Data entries

○ ○ ○ ○ ○ ○ ○

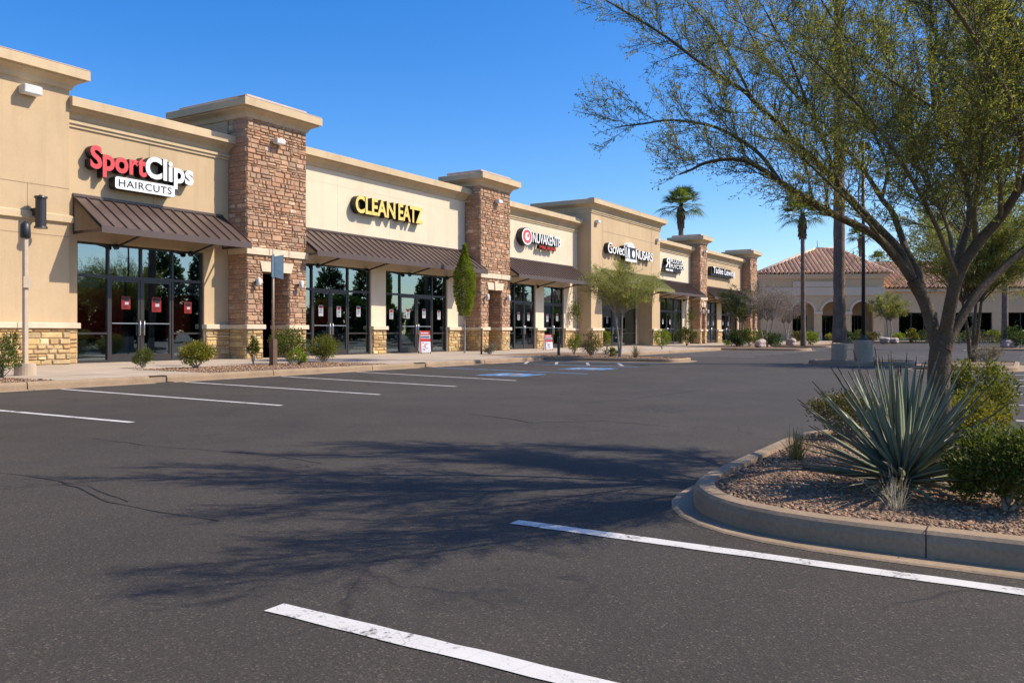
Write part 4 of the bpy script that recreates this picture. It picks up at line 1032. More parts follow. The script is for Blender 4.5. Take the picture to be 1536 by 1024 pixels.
# ------------------------------------------------------------------ the big tree on the near island
def big_tree():
    base = gnd(1412, 700, .12); t = thing('palo_verde_tree', 'big spreading tree with feathery olive leaves on the near kerbed island behind the blue agave', 'tree', base)
    D0 = 6.1
    def pl(*q): return [np.array(at(a, c, b)) for a, b, c in q]
    trunk = TubeSet(); limbs = TubeSet(); twigs = TubeSet(); P = []; D = []; K = []
    trunk.add(catmull(pl((1411, 706, 6.1), (1412, 640, 6.1), (1408, 580, 6.1), (1410, 535, 6.1), (1417, 498, 6.1)), 6), .076, .076, 14)
    trunk.add(catmull(pl((1413, 706, 6.05), (1413, 690, 6.1), (1412, 650, 6.1)), 5), .105, .068, 14)
    L = []   # (points, r0, r1)
    L.append((pl((1413, 560, 6.12), (1402, 505, 6.15), (1388, 455, 6.2), (1369, 420, 6.2)), .056, .046, 0))
    L.append((pl((1369, 420, 6.2), (1344, 386, 6.2), (1309, 351, 6.1), (1253, 323, 6.0), (1211, 299, 5.95), (1172, 274, 5.9), (1137, 250, 5.9), (1105, 239, 5.9), (1063, 243, 5.9), (1036, 255, 5.9), (1018, 262, 5.9)), .040, .006, .38))
    L.append((pl((1172, 274, 5.9), (1140, 232, 6.0), (1105, 207, 6.1), (1070, 190, 6.2), (1028, 182, 6.3), (995, 181, 6.3), (965, 186, 6.3), (930, 190, 6.3)), .017, .005, .1))
    L.append((pl((1369, 420, 6.2), (1350, 378, 6.25), (1327, 351, 6.3), (1292, 316, 6.4), (1260, 281, 6.5), (1232, 249, 6.55), (1197, 218, 6.6), (1169, 186, 6.6), (1140, 162, 6.6), (1116, 137, 6.6), (1077, 112, 6.6), (1042, 88, 6.5), (1000, 56, 6.5), (950, 25, 6.5), (908, 0, 6.5)), .040, .006, .3))
    L.append((pl((1129, 150, 6.6), (1105, 102, 6.7), (1084, 63, 6.8), (1060, 32, 6.9), (1030, 2, 7.0), (1010, -30, 7.0)), .014, .005, .05))
    L.append((pl((1383, 436, 6.2), (1375, 405, 6.3), (1359, 375, 6.4), (1351, 351, 6.5), (1337, 316, 6.6), (1323, 299, 6.7), (1300, 262, 6.9), (1262, 215, 7.2), (1215, 165, 7.4), (1170, 115, 7.6), (1130, 60, 7.7), (1105, 0, 7.8)), .036, .006, .35))
    L.append((pl((1416, 520, 6.1), (1420, 488, 6.05), (1436, 417, 5.95), (1463, 370, 5.9), (1501, 326, 5.8), (1526, 288, 5.7), (1560, 235, 5.6), (1590, 180, 5.5), (1640, 110, 5.5), (1680, 30, 5.5)), .060, .008, .45))
    L.append((pl((1433, 405, 5.95), (1444, 367, 6.0), (1455, 329, 6.1), (1452, 290, 6.2), (1445, 262, 6.2), (1425, 225, 6.2), (1404, 165, 6.2), (1396, 100, 6.2), (1397, 20, 6.2), (1390, -70, 6.2)), .034, .008, .2))
    L.append((pl((1404, 165, 6.2), (1380, 148, 6.0), (1348, 128, 5.8), (1305, 98, 5.6), (1268, 55, 5.4), (1235, 5, 5.3), (1215, -40, 5.2)), .016, .005, .1))
    L.append((pl((1433, 400, 5.95), (1427, 362, 6.3), (1420, 335, 6.5), (1404, 300, 6.8), (1383, 262, 7.1), (1362, 215, 7.4), (1345, 150, 7.7), (1330, 70, 7.9), (1320, -10, 8.0)), .022, .006, .2))
    L.append((pl((1464, 358, 5.9), (1461, 318, 5.8), (1466, 285, 5.7), (1472, 230, 5.5), (1480, 160, 5.3), (1488, 80, 5.1), (1500, -10, 5.0)), .025, .006, .15))
    L.append((pl((1418, 525, 6.05), (1436, 487, 6.1), (1468, 438, 6.15), (1509, 398, 6.2), (1545, 366, 6.25), (1590, 320, 6.3), (1650, 255, 6.4), (1720, 180, 6.5), (1790, 90, 6.6)), .046, .008, .5))
    # limbs that lean away from and towards the viewer, and up out of the picture
    L.append((pl((1425, 455, 6.15), (1432, 400, 6.6), (1450, 330, 7.1), (1470, 260, 7.6), (1480, 180, 8.0), (1490, 90, 8.2)), .034, .006, .3))
    L.append((pl((1452, 290, 6.2), (1480, 220, 6.6), (1520, 150, 6.9), (1560, 60, 7.1), (1580, -60, 7.2)), .022, .006, .1))
    L.append((pl((1396, 100, 6.2), (1440, 20, 6.0), (1470, -80, 5.8), (1490, -180, 5.7)), .018, .005, .0))
    L.append((pl((1397, 20, 6.2), (1340, -60, 6.3), (1270, -130, 6.4)), .014, .004, .0))
    L.append((pl((1501, 326, 5.8), (1500, 260, 5.3), (1490, 190, 4.9), (1470, 110, 4.6)), .020, .005, .1))
    L.append((pl((1526, 288, 5.7), (1575, 220, 6.0), (1640, 160, 6.2), (1730, 60, 6.3)), .022, .005, .1))
    L.append((pl((1260, 281, 6.5), (1240, 225, 6.2), (1215, 165, 5.9), (1185, 90, 5.6), (1150, 20, 5.4)), .016, .005, .05))
    L.append((pl((1323, 299, 6.7), (1330, 245, 7.2), (1300, 180, 7.8), (1270, 110, 8.1), (1240, 30, 8.3)), .018, .005, .1))
    L.append((pl((1344, 386, 6.2), (1290, 320, 5.7), (1230, 262, 5.3), (1170, 205, 5.0)), .016, .005, .2))
    L.append((pl((1560, 235, 5.6), (1545, 120, 5.0), (1500, 0, 4.6), (1440, -110, 4.3), (1370, -190, 4.1)), .022, .006, .05))
    L.append((pl((1526, 288, 5.7), (1530, 190, 5.0), (1470, 70, 4.4), (1390, -40, 4.0), (1300, -120, 3.8)), .020, .005, .15))
    L.append((pl((1590, 320, 6.3), (1600, 180, 5.4), (1570, 20, 4.8), (1520, -120, 4.5)), .022, .006, .1))
    L.append((pl((1480, 180, 8.0), (1430, 90, 8.3), (1370, 0, 8.4), (1310, -90, 8.5)), .016, .005, .0))
    L.append((pl((1445, 262, 6.2), (1480, 170, 6.8), (1500, 60, 7.3), (1500, -60, 7.6)), .018, .005, .05))
    L.append((pl((1436, 417, 5.95), (1400, 330, 5.4), (1350, 240, 5.0), (1290, 160, 4.7), (1220, 90, 4.5)), .020, .005, .25))
    L.append((pl((1080, 15, 6.9), (1120, 40, 6.8), (1190, 75, 6.7), (1250, 120, 6.6)), .004, .006, .0))
    def sprig(p, d, L1, r1):
        """a fine leafy shoot with short leaf stalks alternating along it"""
        tp, td = wander(p, d, L1, 5, .13, .03); twigs.add(tp, r1, .0012, 3); tp = np.array(tp); ns = max(4, int(L1 / .028)); kk = rng.uniform(.75, 1.3)
        for j in range(ns):
            u = (j + .6) / ns * 5; i = min(4, int(u)); X = tp[i] + (tp[i + 1] - tp[i]) * (u - i); dd = rot_dir(unit_v(tp[i + 1] - tp[i]), rng.uniform(.5, 1.15), rng.uniform(0, 6.283))
            m_ = rng.integers(2, 6); s_ = rng.uniform(.004, .034, m_)[:, None]
            P.append(X + dd * s_ + rng.normal(size=(m_, 3)) * .005); D.append(dd + rng.normal(size=(m_, 3)) * .5); K.append(np.full(m_, kk))
    for pts, r0, r1, st in L:
        C = catmull(pts, 6); (limbs if r0 < .03 else trunk).add(C, r0 * .86, r1, 8 if r0 > .03 else 6); C = np.array(C); seg = np.linalg.norm(np.diff(C, axis=0), axis=1); Lt = seg.sum(); cum = np.concatenate([[0], np.cumsum(seg)]) / Lt
        if st == 0 and r0 > .05: continue
        pass
        dens = 1.45 if (pts[-1][2] > 3.6 and (pts[-1] - np.array(cam.location)) @ np.array((SA, -CA, 0)) > 2.2) else .88; na = int(Lt * 17 * dens)
        for a in range(na):
            u = st + (1 - st) * (a + rng.random()) / na; i = min(len(C) - 2, int(np.searchsorted(cum, u)) - 1); i = max(0, i); p = C[i] + (C[i + 1] - C[i]) * rng.random(); d = unit_v(C[i + 1] - C[i])
            # first order branch
            L1 = rng.uniform(.30, .85) * (1.05 - .55 * u); d1 = rot_dir(d, rng.uniform(.45, 1.15), rng.uniform(0, 6.283)); d1 = unit_v(d1 + np.array((0, 0, .30))); d1[2] = abs(d1[2]) * .6 if d1[2] < 0 and rng.random() < .75 else d1[2]; L1 *= (.55 if d1[2] < -.1 else 1)
            B, e = wander(p, d1, L1, 7, .13, .02); rb = max(.0022, (r0 + (r1 - r0) * u) * .28); limbs.add(B, rb, .0018, 4)
            nb = int((L1 * 23 + 3) * rng.choice((.35, .8, 1.2, 1.5)))
            for b in range(nb):
                v = .12 + .88 * (b + rng.random()) / nb; ii = min(6, int(v * 7)); q = B[ii] + (B[ii + 1] - B[ii]) * rng.random(); dd = unit_v(B[ii + 1] - B[ii])
                sprig(q, unit_v(rot_dir(dd, rng.uniform(.35, 1.0), rng.uniform(0, 6.283)) + np.array((0, 0, .10))), rng.uniform(.10, .30) * (1.1 - .4 * v), .0022)
            sprig(B[-1], e, rng.uniform(.1, .22), .002)
        for _ in range(2): sprig(C[-1], unit_v(C[-1] - C[-2]), .2, .003)
    tr = trunk.build('trunk', 'bark', t); limbs.build('limb', 'bark_green', t)
    P_ = np.concatenate(P); D_ = np.concatenate(D); K_ = np.concatenate(K)[:, None]; n = len(P_)
    cr = leaf_mesh('crown', P_, D_, rng.uniform(.015, .030, n), rng.uniform(.0044, .0085, n), 'leaf_palo', t, K_ * rng.uniform(.6, 1.4, (n, 1)) * (1 + rng.uniform(-.14, .14, (n, 3))))
    twigs.build('twig', 'bark_green', cr); print('big tree leaves', n)
big_tree()

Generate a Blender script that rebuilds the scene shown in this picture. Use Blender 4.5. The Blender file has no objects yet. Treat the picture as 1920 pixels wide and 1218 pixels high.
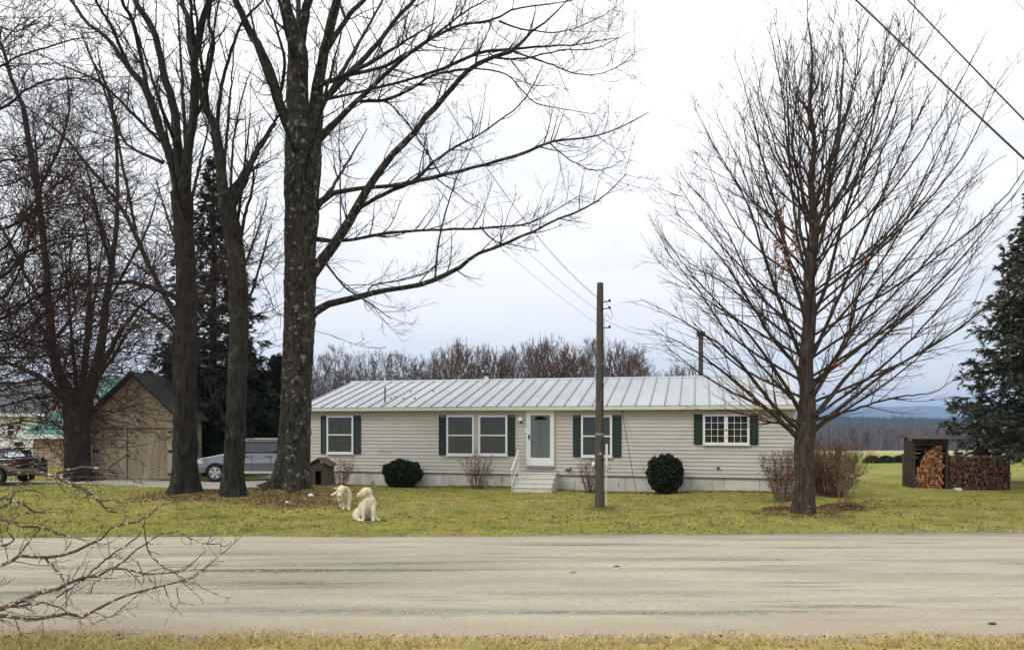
import bpy, bmesh, math, random
import numpy as np
from mathutils import Vector, Matrix, noise as mnoise

# ---------------------------------------------------------------- camera, world, sun, exposure
SC = bpy.context.scene
COL = SC.collection
EYE = 2.43; F = 1400.0; HOR = 794.5
cam_d = bpy.data.cameras.new('camera'); cam = bpy.data.objects.new('camera', cam_d); COL.objects.link(cam)
cam.location = (0, 0, EYE); cam.rotation_euler = (math.radians(90), 0, 0)
cam_d.sensor_width = 36; cam_d.lens = F / 1920 * 36; cam_d.shift_y = (HOR - 609) / 1920
cam_d.clip_start = 0.1; cam_d.clip_end = 30000
SC.camera = cam

SUN_EL, SUN_AZ = 42, 236      # azimuth from +Y clockwise: the sun stands behind the camera, to the left
sun_dir = Vector((math.sin(math.radians(SUN_AZ)) * math.cos(math.radians(SUN_EL)), math.cos(math.radians(SUN_AZ)) * math.cos(math.radians(SUN_EL)), math.sin(math.radians(SUN_EL))))
sd = bpy.data.lights.new('sun', 'SUN'); sd.energy = 1.3; sd.angle = math.radians(14); sd.color = (1.0, .95, .87)
so = bpy.data.objects.new('sun', sd); COL.objects.link(so)
so.rotation_euler = sun_dir.to_track_quat('Z', 'Y').to_euler(); so.location = sun_dir * 60

W = bpy.data.worlds.new('World'); SC.world = W; W.use_nodes = True
nt = W.node_tree; nt.nodes.clear()
def wn(t, **k):
    n = nt.nodes.new(t)
    for a, b in k.items(): setattr(n, a, b)
    return n
out = wn('ShaderNodeOutputWorld'); bg = wn('ShaderNodeBackground'); bg2 = wn('ShaderNodeBackground'); mx = wn('ShaderNodeMixShader')
sky = wn('ShaderNodeTexSky'); sky.sky_type = 'NISHITA'; sky.sun_disc = False
sky.sun_elevation = math.radians(SUN_EL); sky.sun_rotation = math.radians(SUN_AZ); sky.air_density = 1.3; sky.dust_density = 1.0; sky.ozone_density = 1.5
bg.inputs[1].default_value = 0.12
tc = wn('ShaderNodeTexCoord'); sep = wn('ShaderNodeSeparateXYZ')
nt.links.new(tc.outputs['Generated'], sep.inputs[0])
mp = wn('ShaderNodeMapping'); mp.inputs['Scale'].default_value = (1.3, 1.3, 6.0)
nt.links.new(tc.outputs['Generated'], mp.inputs[0])
cn = wn('ShaderNodeTexNoise'); cn.inputs['Scale'].default_value = 1.7; cn.inputs['Detail'].default_value = 5; cn.inputs['Roughness'].default_value = .55
nt.links.new(mp.outputs[0], cn.inputs[0])
# cloud deck: bright overhead, greyer low down, as an overcast sky is
ramp = wn('ShaderNodeValToRGB'); e = ramp.color_ramp.elements
e[0].position = 0.0; e[0].color = (.80, .82, .87, 1)
e[1].position = 1.0; e[1].color = (1, 1, 1, 1)
for p, c in ((.03, (.90, .87, .845, 1)), (.055, (.88, .86, .86, 1)), (.08, (.79, .82, .88, 1)), (.13, (.83, .84, .875, 1)), (.20, (.86, .865, .88, 1)), (.32, (.91, .915, .93, 1)), (.5, (.99, .99, .99, 1))):
    q = ramp.color_ramp.elements.new(p); q.color = c
nt.links.new(sep.outputs['Z'], ramp.inputs[0])
gain = wn('ShaderNodeMapRange'); gain.inputs[1].default_value = 0.0; gain.inputs[2].default_value = 1.0; gain.inputs[3].default_value = 1.0; gain.inputs[4].default_value = 1.62
nt.links.new(sep.outputs['Z'], gain.inputs[0])
nr = wn('ShaderNodeMapRange'); nr.inputs[1].default_value = .3; nr.inputs[2].default_value = .7; nr.inputs[3].default_value = .93; nr.inputs[4].default_value = 1.07
nt.links.new(cn.outputs[0], nr.inputs[0])
mu = wn('ShaderNodeMath', operation='MULTIPLY'); nt.links.new(gain.outputs[0], mu.inputs[0]); nt.links.new(nr.outputs[0], mu.inputs[1])
nt.links.new(ramp.outputs[0], bg2.inputs[0]); nt.links.new(mu.outputs[0], bg2.inputs[1])
cov = wn('ShaderNodeMapRange'); cov.inputs[1].default_value = .36; cov.inputs[2].default_value = .52; cov.inputs[3].default_value = .80; cov.inputs[4].default_value = .97
nt.links.new(cn.outputs[0], cov.inputs[0])
nt.links.new(sky.outputs[0], bg.inputs[0])
nt.links.new(cov.outputs[0], mx.inputs[0]); nt.links.new(bg.outputs[0], mx.inputs[1]); nt.links.new(bg2.outputs[0], mx.inputs[2])
nt.links.new(mx.outputs[0], out.inputs[0])

vs = SC.view_settings; vs.view_transform = 'Standard'; vs.look = 'None'; vs.gamma = 1; vs.use_curve_mapping = False; vs.exposure = 0.18
SC.render.engine = 'CYCLES'
SC.cycles.max_bounces = 6; SC.cycles.diffuse_bounces = 3; SC.cycles.glossy_bounces = 2; SC.cycles.transmission_bounces = 4
SC.cycles.transparent_max_bounces = 12; SC.cycles.volume_bounces = 0; SC.cycles.use_denoising = True
SC.cycles.caustics_reflective = False; SC.cycles.caustics_refractive = False

# ---------------------------------------------------------------- helpers
R = np.random.default_rng(7); random.seed(7)
def at(px, py, Y):                       # a photo pixel at a distance, as a point in the place
    return Vector(((px - 960) / F * Y, Y, EYE + (HOR - py) / F * Y))
def gy(py): return EYE * F / (py - HOR)  # distance of level ground seen at a pixel row
MOUNDS = [(-7.5, 25.1, .22, 1.9), (-8.5, 22.8, .10, 1.3), (-10.3, 23.5, .14, 1.6), (-18.5, 30.5, .12, 3.0), (7.55, 19.4, .07, 1.1)]
def ground(x, y):
    x = np.asarray(x, float); y = np.asarray(y, float); z = np.zeros(np.broadcast(x, y).shape)
    for mx_, my_, a, s in MOUNDS: z = z + a * np.exp(-((x - mx_) ** 2 + (y - my_) ** 2) / (2 * s * s))
    w = np.clip((y - 18) / 3, 0, 1) * np.clip((60 - y) / 15, 0, 1)
    z = z + w * .035 * (np.sin(x * .9 + y * .5) + np.sin(x * .37 - y * 1.1 + 2))
    return z
def gz(x, y): return float(ground(x, y))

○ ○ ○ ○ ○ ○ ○

What this task involves: Copy exactly the stretch of lines that starts at the line holding "Generate a Blender" and ends at the line holding "SC.camera = cam". Drop the pictures.

Worked solution:
Generate a Blender script that rebuilds the scene shown in this picture. Use Blender 4.5. The Blender file has no objects yet. Treat the picture as 1920 pixels wide and 1218 pixels high.
import bpy, bmesh, math, random
import numpy as np
from mathutils import Vector, Matrix, noise as mnoise

# ---------------------------------------------------------------- camera, world, sun, exposure
SC = bpy.context.scene
COL = SC.collection
EYE = 2.43; F = 1400.0; HOR = 794.5
cam_d = bpy.data.cameras.new('camera'); cam = bpy.data.objects.new('camera', cam_d); COL.objects.link(cam)
cam.location = (0, 0, EYE); cam.rotation_euler = (math.radians(90), 0, 0)
cam_d.sensor_width = 36; cam_d.lens = F / 1920 * 36; cam_d.shift_y = (HOR - 609) / 1920
cam_d.clip_start = 0.1; cam_d.clip_end = 30000
SC.camera = cam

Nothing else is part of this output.